Food grain exports in a rising market

Post Source: Dawn economic and business review

By Ahmad Fraz Khan

THE rising world food prices since July last year are triggering fears of unrest in developing countries. According to the Food and Agriculture Organisation, the Food Index has touched an all-time high figure of 236 points – 2.2 points higher than its January level, which, in itself, is a record. The February figure was 36 points higher than the average increase throughout 2008, when high cereal prices tested social and poverty limits of the poor, and stoked off food riots and export bans by some states. Cereal prices rose 3.7 per cent over January average, meat by two per cent and dairy by four per cent.

The FAO Food Index – a compilation of sugar, cereals, oils, meat and dairy products – averaged 90 when the organisation first started tracking food prices in 1990.

 

The upwards swing in the world food price began in July when floods in Pakistan, drought in Russia, Australia (and later torrential rains) and Canada and wildfires in Russia shrank the food supply chain.
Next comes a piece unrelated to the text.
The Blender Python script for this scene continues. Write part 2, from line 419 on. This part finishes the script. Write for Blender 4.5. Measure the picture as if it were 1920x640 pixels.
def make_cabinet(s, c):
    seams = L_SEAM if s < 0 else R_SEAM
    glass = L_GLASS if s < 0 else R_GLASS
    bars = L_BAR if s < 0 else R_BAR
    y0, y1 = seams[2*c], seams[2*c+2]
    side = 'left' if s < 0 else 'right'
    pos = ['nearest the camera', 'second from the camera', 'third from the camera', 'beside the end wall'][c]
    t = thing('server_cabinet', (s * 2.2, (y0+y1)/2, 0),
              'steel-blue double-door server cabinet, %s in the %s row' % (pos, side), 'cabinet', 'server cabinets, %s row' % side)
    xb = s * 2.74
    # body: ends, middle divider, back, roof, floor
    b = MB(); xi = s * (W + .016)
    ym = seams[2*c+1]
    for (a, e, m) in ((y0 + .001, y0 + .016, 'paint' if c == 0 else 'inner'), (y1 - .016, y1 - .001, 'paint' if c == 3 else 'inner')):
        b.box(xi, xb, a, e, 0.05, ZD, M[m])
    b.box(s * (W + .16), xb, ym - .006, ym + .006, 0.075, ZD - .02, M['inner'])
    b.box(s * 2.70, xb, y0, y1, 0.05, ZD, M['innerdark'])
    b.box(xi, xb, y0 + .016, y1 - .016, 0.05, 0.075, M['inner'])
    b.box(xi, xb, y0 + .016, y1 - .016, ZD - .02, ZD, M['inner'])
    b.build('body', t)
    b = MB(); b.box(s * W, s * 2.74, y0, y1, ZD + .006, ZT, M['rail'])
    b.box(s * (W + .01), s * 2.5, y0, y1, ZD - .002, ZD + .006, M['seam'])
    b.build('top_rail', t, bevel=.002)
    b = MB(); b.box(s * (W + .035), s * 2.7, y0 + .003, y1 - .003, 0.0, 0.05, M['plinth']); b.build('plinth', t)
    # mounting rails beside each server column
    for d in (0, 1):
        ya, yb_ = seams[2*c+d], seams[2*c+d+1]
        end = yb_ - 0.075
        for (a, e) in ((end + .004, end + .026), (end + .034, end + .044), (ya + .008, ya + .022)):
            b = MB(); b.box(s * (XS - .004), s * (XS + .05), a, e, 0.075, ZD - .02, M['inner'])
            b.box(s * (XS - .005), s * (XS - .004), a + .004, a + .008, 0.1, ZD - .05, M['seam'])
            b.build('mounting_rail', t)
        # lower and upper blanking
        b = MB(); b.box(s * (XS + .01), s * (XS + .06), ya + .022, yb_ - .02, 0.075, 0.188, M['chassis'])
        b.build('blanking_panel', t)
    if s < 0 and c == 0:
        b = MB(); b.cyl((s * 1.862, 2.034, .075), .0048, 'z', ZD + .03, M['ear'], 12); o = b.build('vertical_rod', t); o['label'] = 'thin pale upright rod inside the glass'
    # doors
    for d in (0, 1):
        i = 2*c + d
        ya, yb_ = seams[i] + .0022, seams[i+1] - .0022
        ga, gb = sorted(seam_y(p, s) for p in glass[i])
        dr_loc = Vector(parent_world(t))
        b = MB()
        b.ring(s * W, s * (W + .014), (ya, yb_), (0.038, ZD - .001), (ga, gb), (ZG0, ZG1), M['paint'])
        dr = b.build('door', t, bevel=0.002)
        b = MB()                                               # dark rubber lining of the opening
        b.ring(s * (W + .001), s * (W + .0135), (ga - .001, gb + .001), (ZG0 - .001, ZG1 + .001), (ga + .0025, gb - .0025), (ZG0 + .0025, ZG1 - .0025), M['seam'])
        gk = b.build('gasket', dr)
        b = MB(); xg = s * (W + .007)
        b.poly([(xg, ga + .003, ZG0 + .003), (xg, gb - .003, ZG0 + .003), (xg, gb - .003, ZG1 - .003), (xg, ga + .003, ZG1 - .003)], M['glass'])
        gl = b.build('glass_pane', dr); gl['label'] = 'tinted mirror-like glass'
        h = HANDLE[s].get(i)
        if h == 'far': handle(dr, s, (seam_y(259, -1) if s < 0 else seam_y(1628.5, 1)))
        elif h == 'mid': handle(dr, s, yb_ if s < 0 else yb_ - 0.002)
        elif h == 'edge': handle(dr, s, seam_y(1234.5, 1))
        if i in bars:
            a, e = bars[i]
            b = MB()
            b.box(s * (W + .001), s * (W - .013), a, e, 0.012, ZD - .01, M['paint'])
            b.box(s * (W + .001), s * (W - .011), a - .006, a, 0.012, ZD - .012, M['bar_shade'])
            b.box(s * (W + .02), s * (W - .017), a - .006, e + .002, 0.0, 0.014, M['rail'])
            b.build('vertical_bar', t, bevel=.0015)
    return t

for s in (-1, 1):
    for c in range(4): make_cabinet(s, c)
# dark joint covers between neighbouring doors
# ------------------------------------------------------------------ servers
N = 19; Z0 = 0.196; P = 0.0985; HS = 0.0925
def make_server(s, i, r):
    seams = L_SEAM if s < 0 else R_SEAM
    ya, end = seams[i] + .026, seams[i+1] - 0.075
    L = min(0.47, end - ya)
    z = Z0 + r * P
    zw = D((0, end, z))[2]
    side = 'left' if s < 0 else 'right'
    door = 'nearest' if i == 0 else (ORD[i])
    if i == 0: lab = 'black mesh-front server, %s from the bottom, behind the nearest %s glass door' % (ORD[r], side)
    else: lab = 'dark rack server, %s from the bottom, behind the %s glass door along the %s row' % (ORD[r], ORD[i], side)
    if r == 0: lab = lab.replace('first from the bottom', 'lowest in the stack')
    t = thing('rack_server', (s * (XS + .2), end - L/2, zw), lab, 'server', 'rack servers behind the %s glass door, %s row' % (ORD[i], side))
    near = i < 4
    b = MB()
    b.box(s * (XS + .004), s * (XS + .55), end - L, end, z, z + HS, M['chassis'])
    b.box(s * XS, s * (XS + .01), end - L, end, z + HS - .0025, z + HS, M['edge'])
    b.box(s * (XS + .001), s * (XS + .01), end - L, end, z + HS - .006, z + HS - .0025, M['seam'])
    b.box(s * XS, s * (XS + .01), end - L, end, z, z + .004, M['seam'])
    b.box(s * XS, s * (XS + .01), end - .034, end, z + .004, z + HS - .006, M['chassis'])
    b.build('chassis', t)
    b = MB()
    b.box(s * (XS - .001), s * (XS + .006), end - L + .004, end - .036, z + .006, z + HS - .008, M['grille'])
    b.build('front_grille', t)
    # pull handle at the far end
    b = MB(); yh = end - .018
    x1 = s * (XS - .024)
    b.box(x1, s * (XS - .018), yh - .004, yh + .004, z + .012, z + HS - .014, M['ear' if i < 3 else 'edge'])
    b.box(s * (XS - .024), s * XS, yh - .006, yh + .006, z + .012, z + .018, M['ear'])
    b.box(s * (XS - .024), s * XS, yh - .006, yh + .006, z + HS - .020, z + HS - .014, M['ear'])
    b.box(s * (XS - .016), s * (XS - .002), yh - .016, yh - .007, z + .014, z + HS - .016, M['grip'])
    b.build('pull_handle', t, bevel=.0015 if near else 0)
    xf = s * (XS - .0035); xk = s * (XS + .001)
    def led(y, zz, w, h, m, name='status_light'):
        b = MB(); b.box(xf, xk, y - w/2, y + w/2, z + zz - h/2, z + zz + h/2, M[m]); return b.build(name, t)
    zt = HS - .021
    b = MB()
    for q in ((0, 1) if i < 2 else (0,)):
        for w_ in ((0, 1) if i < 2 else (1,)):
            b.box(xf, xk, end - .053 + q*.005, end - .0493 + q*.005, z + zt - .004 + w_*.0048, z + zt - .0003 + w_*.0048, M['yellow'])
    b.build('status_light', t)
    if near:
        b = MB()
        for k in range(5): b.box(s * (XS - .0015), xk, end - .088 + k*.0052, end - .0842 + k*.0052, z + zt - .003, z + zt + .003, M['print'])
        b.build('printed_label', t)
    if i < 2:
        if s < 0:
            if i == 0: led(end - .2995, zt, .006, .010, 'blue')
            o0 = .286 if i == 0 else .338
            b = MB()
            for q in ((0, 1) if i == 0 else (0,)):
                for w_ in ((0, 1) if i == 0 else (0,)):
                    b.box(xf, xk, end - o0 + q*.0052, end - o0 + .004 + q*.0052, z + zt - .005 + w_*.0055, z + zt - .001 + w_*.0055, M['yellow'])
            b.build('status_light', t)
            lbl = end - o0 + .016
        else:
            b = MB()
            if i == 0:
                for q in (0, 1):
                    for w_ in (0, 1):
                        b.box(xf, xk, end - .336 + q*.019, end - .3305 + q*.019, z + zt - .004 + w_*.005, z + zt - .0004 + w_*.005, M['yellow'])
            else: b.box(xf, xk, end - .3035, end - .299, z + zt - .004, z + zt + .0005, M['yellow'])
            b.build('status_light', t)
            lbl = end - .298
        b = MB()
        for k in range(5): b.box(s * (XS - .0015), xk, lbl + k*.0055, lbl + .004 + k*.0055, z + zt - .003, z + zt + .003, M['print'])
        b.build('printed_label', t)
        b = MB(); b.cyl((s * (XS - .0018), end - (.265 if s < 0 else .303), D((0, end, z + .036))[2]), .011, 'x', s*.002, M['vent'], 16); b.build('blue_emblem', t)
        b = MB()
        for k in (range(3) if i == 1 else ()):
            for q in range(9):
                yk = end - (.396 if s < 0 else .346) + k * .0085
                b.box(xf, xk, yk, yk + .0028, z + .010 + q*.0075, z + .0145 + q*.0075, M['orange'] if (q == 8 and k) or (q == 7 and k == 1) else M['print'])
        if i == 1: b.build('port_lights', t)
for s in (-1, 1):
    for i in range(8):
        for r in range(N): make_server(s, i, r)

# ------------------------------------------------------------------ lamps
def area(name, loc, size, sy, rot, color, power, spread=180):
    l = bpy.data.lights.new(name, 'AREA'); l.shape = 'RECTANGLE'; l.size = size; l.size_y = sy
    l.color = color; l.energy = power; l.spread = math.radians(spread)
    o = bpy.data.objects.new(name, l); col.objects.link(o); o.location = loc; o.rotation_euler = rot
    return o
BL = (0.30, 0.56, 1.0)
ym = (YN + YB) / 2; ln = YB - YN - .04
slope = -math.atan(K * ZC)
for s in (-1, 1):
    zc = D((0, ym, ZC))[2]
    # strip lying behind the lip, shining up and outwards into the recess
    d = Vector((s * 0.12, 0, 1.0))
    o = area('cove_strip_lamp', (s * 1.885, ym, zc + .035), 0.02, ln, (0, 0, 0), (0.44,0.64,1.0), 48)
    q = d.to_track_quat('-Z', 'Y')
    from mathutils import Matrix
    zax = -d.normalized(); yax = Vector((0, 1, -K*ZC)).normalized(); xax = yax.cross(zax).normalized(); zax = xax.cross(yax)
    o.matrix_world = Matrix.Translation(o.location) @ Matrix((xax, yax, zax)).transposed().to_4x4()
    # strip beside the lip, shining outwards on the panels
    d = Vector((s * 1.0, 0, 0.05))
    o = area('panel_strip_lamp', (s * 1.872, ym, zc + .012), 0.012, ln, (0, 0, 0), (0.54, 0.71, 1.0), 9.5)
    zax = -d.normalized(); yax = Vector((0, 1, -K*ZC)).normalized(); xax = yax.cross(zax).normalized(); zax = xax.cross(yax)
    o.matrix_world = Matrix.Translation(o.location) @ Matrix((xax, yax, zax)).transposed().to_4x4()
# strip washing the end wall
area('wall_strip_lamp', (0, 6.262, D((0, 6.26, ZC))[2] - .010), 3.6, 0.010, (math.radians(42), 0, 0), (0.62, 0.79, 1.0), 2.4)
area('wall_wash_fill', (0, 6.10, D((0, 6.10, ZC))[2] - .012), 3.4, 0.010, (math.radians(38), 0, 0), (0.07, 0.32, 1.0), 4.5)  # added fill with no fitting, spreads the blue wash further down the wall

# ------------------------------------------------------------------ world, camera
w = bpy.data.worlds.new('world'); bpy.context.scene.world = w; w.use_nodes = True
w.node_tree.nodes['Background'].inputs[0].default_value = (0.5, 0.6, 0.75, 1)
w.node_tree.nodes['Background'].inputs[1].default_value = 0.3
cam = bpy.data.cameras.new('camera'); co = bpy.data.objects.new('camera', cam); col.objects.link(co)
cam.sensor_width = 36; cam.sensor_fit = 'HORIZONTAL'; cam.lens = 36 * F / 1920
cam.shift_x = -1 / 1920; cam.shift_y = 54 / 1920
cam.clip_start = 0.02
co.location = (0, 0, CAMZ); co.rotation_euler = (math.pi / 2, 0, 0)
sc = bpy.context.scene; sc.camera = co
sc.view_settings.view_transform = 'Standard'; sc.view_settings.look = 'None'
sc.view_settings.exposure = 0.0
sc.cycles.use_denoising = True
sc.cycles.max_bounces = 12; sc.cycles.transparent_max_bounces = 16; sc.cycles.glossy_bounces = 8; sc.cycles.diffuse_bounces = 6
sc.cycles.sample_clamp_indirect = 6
Couple it with rising oil prices, which for the first time in last three years, have gone past $100 per barrel – even its Futures are being traded for over $100 per barrel – and disastrous 2008 scenario gets completed.

 

Most of the world food experts believe that the American bio-fuel policies are to be blamed for the current crisis. Once oil prices start rising, the Americans start diverting maize to ethanol production, disturbing the entire cereal basket, where wheat starts going into poultry feed and prices assume upwards swing. Once maize and wheat prices go up, they attract more money into their futures and increase speculative pressure on their trade. Meanwhile, high oil prices throw additional money into food trade and double the pressure on prices. After a while, the process becomes self-perpetuating.

 

With the United Nations and other food bodies firing the warning shots, the states around the world have started awakening to the situation. Pakistan, fortunately, can benefit from the situation. It has wheat and rice stocks that it can sell in the world market and make some money. The major challenge for it would come from domestic governance rather than world cereal market going in tail spin. That is what the government should now be preparing for; calculate cost-benefit ratio and try to save its poor from falling into hunger trap. Pressure on Pakistan’s economy would come from high oil prices, especially for its inability to muster enough political will to pass international prices on to domestic consumers. It is one step forward and two steps backwards policy on oil pricing in the last two months. There is no doubt that oil pricing formulae is skewed and is anti-poor.

Pakistan’s saving grace during this volatile period would be its high wheat and respectable rice stocks. Here, the fear is that they may end up being smuggled, rather than exported. The Afghan and Iran routes are notorious for these kinds of activities. Being porous, as they are, and government’s inability to monitor them could be a source of big trouble. That is precisely where it needs to work for the country’s advantage rather than letting a few making money at the cost of the state and the people.

 

As most of the independent experts believe, the country can earn anything close to $2 billion each on its wheat and rice export heads. Its textile export luckily also grew by 23 per cent in first half of current fiscal. Earning additional $2 billion would be crucial because they would directly compensate it for economic cost that it would have to pay for the high cereal prices. On the second plank, it needs to run a regime of agriculture incentives that enable to take advantage of high cereal prices, which are expected to sustain the trend for next five years. The government must benefit from the country’s natural endowments and it must be exploited to full advantage. It should re-assess every major and minor crop in new international and domestic perspective and develop a long-term vision for it.

 

The world is also moving towards niche markets, where the country’s real potential lies. Its four seasons allow it to grow all kinds of herbs, horticulture, floriculture, livestock and foods. Most of the countries in the world have excelled in one of these fields (floriculture of Holland, horticulture of Chile and Thailand and dairy products of New Zealand are case in point) and built their economy around it. Pakistan’s failure, despite all that natural potential, is unexplainable. The current international cereal crisis could, and must, be turned into an opportunity.